■ **Your task**
Drop every picture. Then return, exactly, the lines from the beginning of the listing below through the one containing "b.inputs['Normal']); N.l(b.outputs[0], N.out.inputs[0])".

■ **Data segment**
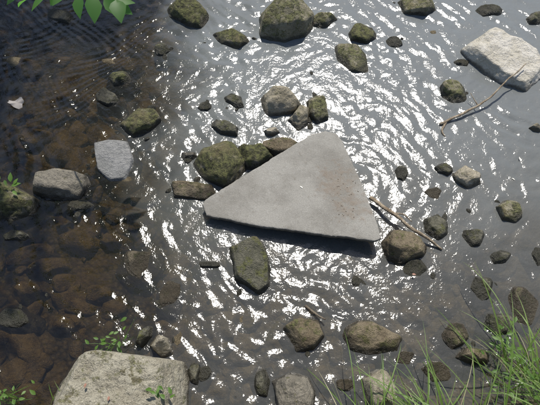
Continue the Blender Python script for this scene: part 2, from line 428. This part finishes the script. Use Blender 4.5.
N.l(N.bump(N.math('ADD', N.math('MULTIPLY', n3, .25), N.math('ADD', N.math('MULTIPLY', n2, .8), n1)), 1.0, .009), b.inputs['Normal']); N.l(b.outputs[0], N.out.inputs[0])
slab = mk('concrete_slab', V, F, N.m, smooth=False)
it = []
for i in range(40):
    a = random.gauss(0, 1); g = G(342+random.gauss(0, 10)+a*4, 195+random.gauss(0, 9)+a*12, ZS)
    it.append((g.x, g.y, zt(g)+.001, random.uniform(.002, .0045), random.uniform(1, 1.4), .6, random.uniform(0, 6)))
stone_mass('soil_crumbs', it, rock_mat('soil_crumb', (.19, .155, .12), (.28, .23, .18), 0, wetz=-1), sub=2)
R('rock', E(240, 200, 36, 18), .04, 'dark'); R('rock', E(345, 215, 46, 22), .045, 'dark'); R('rock', E(310, 165, 40, 24), .04, 'dark')

# ---------------------------------------------------------------- driftwood
def tube(paths, name, mat, parent=None, wob=.004, ns=8):
    VV = []; FF = []
    for pts, r0, r1 in paths:
        pts = [Vector(p) for p in pts]; seg = []
        for i in range(len(pts)-1):
            n = max(3, int((pts[i+1]-pts[i]).length/.03)); n = min(n, 40)
            for j in range(n): seg.append(pts[i].lerp(pts[i+1], j/n))
        seg.append(pts[-1])
        for _ in range(2): seg = [seg[0]]+[(seg[i-1]+seg[i]*2+seg[i+1])/4 for i in range(1, len(seg)-1)]+[seg[-1]]
        o = len(VV); m = len(seg)
        for i, q in enumerate(seg):
            t = (seg[min(i+1, m-1)]-seg[max(i-1, 0)]).normalized(); s = t.cross(Vector((0, .3, 1))).normalized(); w = s.cross(t)
            r = r0+(r1-r0)*i/(m-1); q = q+noise.noise_vector(q*9)*wob
            for k in range(ns):
                a = 2*math.pi*k/ns; rr = r*(1+.3*noise.noise(q*25+Vector((k, 0, 0)))); VV.append(q+(s*math.cos(a)+w*math.sin(a))*rr)
        for i in range(m-1):
            for k in range(ns):
                k2 = (k+1) % ns; FF.append([o+i*ns+k, o+i*ns+k2, o+(i+1)*ns+k2, o+(i+1)*ns+k])
        FF.append([o+k for k in range(ns)][::-1]); FF.append([o+(m-1)*ns+k for k in range(ns)])
    return mk(name, [v[:] for v in VV], FF, mat, parent=parent)
tube([([G(440, 124, .01), G(465, 113, .03), G(490, 97, .07), G(526, 63, .14)], .011, .004), ([G(447, 121, .01), G(441, 130, .01), G(446, 137, .0)], .010, .004), ([G(478, 105, .05), G(470, 92, .07)], .005, .002)], 'driftwood_stick', M['wood'], wob=.012)
tube([([G(370, 197, .05), G(385, 207, .06), G(408, 226, .08), G(443, 250, .01)], .015, .008), ([G(392, 214, .07), G(402, 213, .09), G(412, 222, .08)], .006, .003)], 'driftwood_stick', M['wood'], wob=.012)
tube([([G(306, 306, .0), G(316, 314, .03), G(326, 320, .05)], .009, .005)], 'driftwood_stick', M['bark'], wob=.012)

# ---------------------------------------------------------------- leaves and petals
def leaf(VV, FF, base, d, up, L, W, curl=.15, lobes=0):
    d = d.normalized(); s = d.cross(up).normalized(); n = s.cross(d); o = len(VV)
    prof = [(0, .05), (.18, .7), (.4, 1), (.65, .75), (.85, .35), (1, .02)]
    for t, w in prof:
        if lobes: w *= 1+.25*math.sin(t*25)
        q = base+d*L*t-n*L*curl*t*t
        VV += [q-s*W/2*w+n*W*.12*w, q.copy(), q+s*W/2*w+n*W*.12*w]
    for i in range(len(prof)-1):
        a = o+i*3; FF += [[a, a+1, a+4, a+3], [a+1, a+2, a+5, a+4]]
def leaf_lo(VV, FF, base, d, up, L, W):
    d = d.normalized(); s = d.cross(up).normalized(); n = s.cross(d); o = len(VV)
    VV += [base, base+d*L*.45-s*W/2, base+d*L*.45+s*W/2, base+d*L-n*L*.15]
    FF += [[o, o+1, o+3, o+2]]
def rv(s=1): return Vector((random.gauss(0, s), random.gauss(0, s), random.gauss(0, s)))

# crumpled dead leaf: one irregular blade, half folded
VV = [G(17, 103, .024)]; FF = []; nl = 26
for i in range(nl):
    a = 2*math.pi*i/nl; rr = .042*(1+.9*noise.noise(Vector((math.cos(a)*1.3, math.sin(a)*1.3, 3)))+.10*math.sin(a*7+1))
    VV.append(G(17, 103, 0)+Vector((math.cos(a)*rr*1.6, math.sin(a)*rr, .016+.016*math.sin(a*2+.5)+.006*math.sin(a*7))))
for i in range(nl): FF.append([0, 1+i, 1+(i+1) % nl])
mk('dead_leaf', [v[:] for v in VV], FF, M['dead'])
VV = []; FF = []
for (u, v, z) in [(410, 200, .008), (300, 186, .105), (378, 150, .008), (512, 178, .008), (150, 214, .01), (96, 222, .01), (430, 205, .008), (395, 300, .008), (455, 255, .008), (60, 60, .01), (520, 160, .008), (230, 60, .01), (143, 272, .015)]:
    a = random.uniform(0, 6.28); leaf(VV, FF, G(u, v, z), Vector((math.cos(a), math.sin(a), .05)), Vector((0, 0, 1)), random.uniform(.015, .03), .009, .05)
mk('floating_petals', [v[:] for v in VV], FF, M['petal'])
VV = []; FF = []
for (u, v, z) in [(109, 396, .26), (86, 383, .26), (412, 274, .03)]:
    a = random.uniform(0, 6.28); leaf(VV, FF, G(u, v, z), Vector((math.cos(a), math.sin(a), .1)), Vector((0, 0, 1)), .026, .014, .1)
mk('fallen_leaves', [v[:] for v in VV], FF, M['redleaf'])

# ---------------------------------------------------------------- grass
def blade(VV, FF, root, d, L, w, droop):
    o = len(VV); n = 9; p = root.copy(); dirv = d.normalized(); side = dirv.cross(Vector((0, 0, 1)))
    side = (side.normalized() if side.length > .05 else Vector((1, 0, 0)))
    side = (side+rv(.25)).normalized()
    for i in range(n+1):
        t = i/n; ww = w*(1-t**2.2)*(.6+.4*min(1, t*5))+.0002
        nn = side.cross(dirv).normalized()
        VV += [p-side*ww/2+nn*ww*.15, p.copy(), p+side*ww/2+nn*ww*.15]
        p = p+dirv*L/n; dirv = (dirv+Vector((0, 0, -1))*droop/n*(.4+1.6*t)).normalized()
    for i in range(n):
        a = o+i*3; FF += [[a, a+1, a+4, a+3], [a+1, a+2, a+5, a+4]]
def gz(x, y): return float(ground_z(np.array([x]), np.array([y]))[0])
def grass(name, roots, mat='grass', wmul=1.0):
    VV = []; FF = []
    for (x, y, n, L, spread, lean) in roots:
        for _ in range(n):
            rx, ry = x+random.gauss(0, .05), y+random.gauss(0, .04)
            z = max(gz(rx, ry), -.03)
            d = Vector((lean[0]+random.gauss(0, spread), lean[1]+random.gauss(0, spread*.7), 1))
            blade(VV, FF, Vector((rx, ry, z-.01)), d, L*random.uniform(.45, 1.1), random.uniform(.005, .010)*wmul, random.uniform(.6, 2.2))
    return mk(name, [v[:] for v in VV], FF, M[mat])
def nearline(x): return .16+.30*float(sstep(np.array([x]), .85, 1.5)[0])
gr = []; dg = []
for i in range(24):
    x = random.uniform(.5, 1.75); y = nearline(x)-random.uniform(-.06, .22)
    gr.append((x, y, 6, random.uniform(.5, .85), .6, (-.25, .85)))
    if i % 3 == 0: dg.append((x, y, 3, random.uniform(.5, .8), .5, (-.1, .7)))
for i in range(30):
    x = random.uniform(-3, 3); gr.append((x, random.uniform(-1.2, -.3), 12, .35, .4, (0, .1)))
grass('grass', gr, 'grass', 1.4); grass('grass', dg, 'dry', .6)
gr = []
for i in range(110):
    x = random.uniform(-6, 6); gr.append((x, random.uniform(5.3, 8), 10, .4, .4, (0, -.1)))
grass('grass', gr)
def weed(name, px, py, z, n, s, hgt=.08, L=(.025, .045)):
    VV = []; FF = []; b0 = G(px, py, z)
    for i in range(n):
        q = b0+Vector((random.gauss(0, s), random.gauss(0, s), random.uniform(0, hgt)))
        l = random.uniform(*L)
        a = random.uniform(0, 6.28); leaf(VV, FF, q, Vector((math.cos(a), math.sin(a), random.uniform(-.1, .5))), Vector((0, 0, 1)), l, l*.5)
        blade(VV, FF, Vector((b0.x+random.gauss(0, s*.4), b0.y+random.gauss(0, s*.4), z-.05)), q-b0+Vector((0, 0, .03)), (q-b0).length+.03, .003, .1)
    mk(name, [v[:] for v in VV], FF, M['weed'])
weed('weed_plant', 112, 343, .12, 22, .05); weed('weed_plant', 163, 395, .22, 10, .03)
weed('weed_plant', 6, 398, .15, 22, .06); weed('weed_plant', 2, 186, .13, 14, .05, .04, (.04, .07)); weed('weed_plant', 505, 345, .12, 26, .08)
weed('weed_plant', 525, 385, .2, 36, .09, .12)
grass('grass', [(G(60, 402).x, G(60, 402).y, 5, .25, .4, (0, .2)), (G(12, 402).x, G(12, 402).y, 8, .22, .4, (0, .2)), (G(165, 405).x, G(165, 405).y-.05, 6, .22, .4, (0, .2))])

# ---------------------------------------------------------------- overhanging tree
tree = bpy.data.objects.new('tree', None); scene.collection.objects.link(tree)
T0 = Vector((-4.3, 6.4, gz(-4.3, 6.4)-.1)); paths = []; tips = []
trunk = [T0, T0+Vector((.1, -.1, 1.6)), T0+Vector((.35, -.3, 3.2)), T0+Vector((.5, -.3, 5.2)), T0+Vector((.5, -.1, 7.0))]
paths.append((trunk, .2, .05))
for i in range(24):
    t = random.uniform(.45, 1); k = min(3, int(t*4)); s = trunk[k].lerp(trunk[k+1], t*4-k)
    tgt = Vector((random.uniform(-4.4, -.8), random.uniform(2.9, 8.0), random.uniform(4.5, 6.6)))
    if tgt.x > -1.2 and random.random() < .5: tgt.x -= .8
    mid = s.lerp(tgt, .5)+Vector((0, 0, .25))+rv(.12); paths.append(([s, mid, tgt], .05, .012))
    for j in range(6):
        q = s.lerp(mid, random.random()) if random.random() < .3 else mid.lerp(tgt, random.random())
        e = q+rv(.35); e.z = max(e.z, 4.3); paths.append(([q, q.lerp(e, .5)+rv(.04), e], .012, .004)); tips.append(e); tips.append(q.lerp(e, .6))
    tips.append(tgt)
hb = G(60, -22, 1.25); he = G(126, -3, 1.2)
hs = trunk[2]
paths.append(([hs, Vector((-3.2, 5.0, 3.5)), Vector((-2.3, 3.7, 2.3)), hb+Vector((-.15, .3, .15)), hb, he], .03, .003))
tube(paths, 'limbs', M['bark'], parent=tree, wob=.01, ns=6)
# gaps in the crown where the sun gets through to the stones below
gap = [(G(u, v), r) for u, v, r in [(112, 160, .17), (60, 183, .17), (140, 120, .17), (70, 250, .12), (30, 140, .08), (110, 225, .10), (20, 200, .15), (45, 300, .11)]]
sdir = Vector((.076, .498, .867)).normalized()
VV = []; FF = []
for t in tips:
    for i in range(34):
        q = t+rv(.2)
        if q.z < 4.2: continue
        foot = q-sdir*(q.z/sdir.z)
        if any((foot-g_).length < r_ for g_, r_ in gap): continue
        leaf_lo(VV, FF, q, rv(), Vector((0, 0, 1))+rv(.3), random.uniform(.11, .18), random.uniform(.07, .11))
for (u, v, a, L) in [(32, -2, 2.9, .13), (46, -4, 3.6, .12), (64, -6, 4.0, .09), (80, -4, 4.6, .12), (92, -4, 4.9, .14), (104, -2, 5.5, .13), (108, 0, 5.9, .14), (112, 2, .2, .12), (116, 0, 5.0, .13), (100, -10, .3, .16), (60, -12, 4, .11), (20, -8, 3.4, .12)]:
    leaf(VV, FF, G(u, v, 1.22+random.uniform(-.03, .03)), Vector((math.cos(a), math.sin(a), -.15+random.uniform(-.3, .2))), Vector((random.uniform(-.4, .4), random.uniform(-.3, .3), 1)), L, L*random.uniform(.5, .7), .25)
mk('foliage', [v[:] for v in VV], FF, M['leaf'], parent=tree)

# ---------------------------------------------------------------- light, sky, camera
s = sdir
sd = bpy.data.lights.new('sun', 'SUN'); sd.energy = 5.0; sd.angle = math.radians(.5); sd.color = (1, .95, .87)
so = bpy.data.objects.new('sun', sd); so.rotation_euler = s.to_track_quat('Z', 'Y').to_euler(); so.location = (0, 5, 9); scene.collection.objects.link(so)
w = bpy.data.worlds.new('World'); scene.world = w; w.use_nodes = True; nt = w.node_tree
bg = nt.nodes['Background']; sk = nt.nodes.new('ShaderNodeTexSky'); sk.sky_type = 'NISHITA'; sk.sun_disc = False
sk.sun_elevation = math.asin(s.z); sk.sun_rotation = math.atan2(s.x, s.y)
nt.links.new(sk.outputs[0], bg.inputs[0]); bg.inputs[1].default_value = .14
cd = bpy.data.cameras.new('camera'); cd.lens = 35; cd.sensor_width = 36; cd.clip_end = 500; cd.clip_start = .02
co = bpy.data.objects.new('camera', cd); co.location = (0, 0, H); co.rotation_euler = (math.radians(28), 0, 0); scene.collection.objects.link(co); scene.camera = co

■ **Result**
Continue the Blender Python script for this scene: part 2, from line 428. This part finishes the script. Use Blender 4.5.
N.l(N.bump(N.math('ADD', N.math('MULTIPLY', n3, .25), N.math('ADD', N.math('MULTIPLY', n2, .8), n1)), 1.0, .009), b.inputs['Normal']); N.l(b.outputs[0], N.out.inputs[0])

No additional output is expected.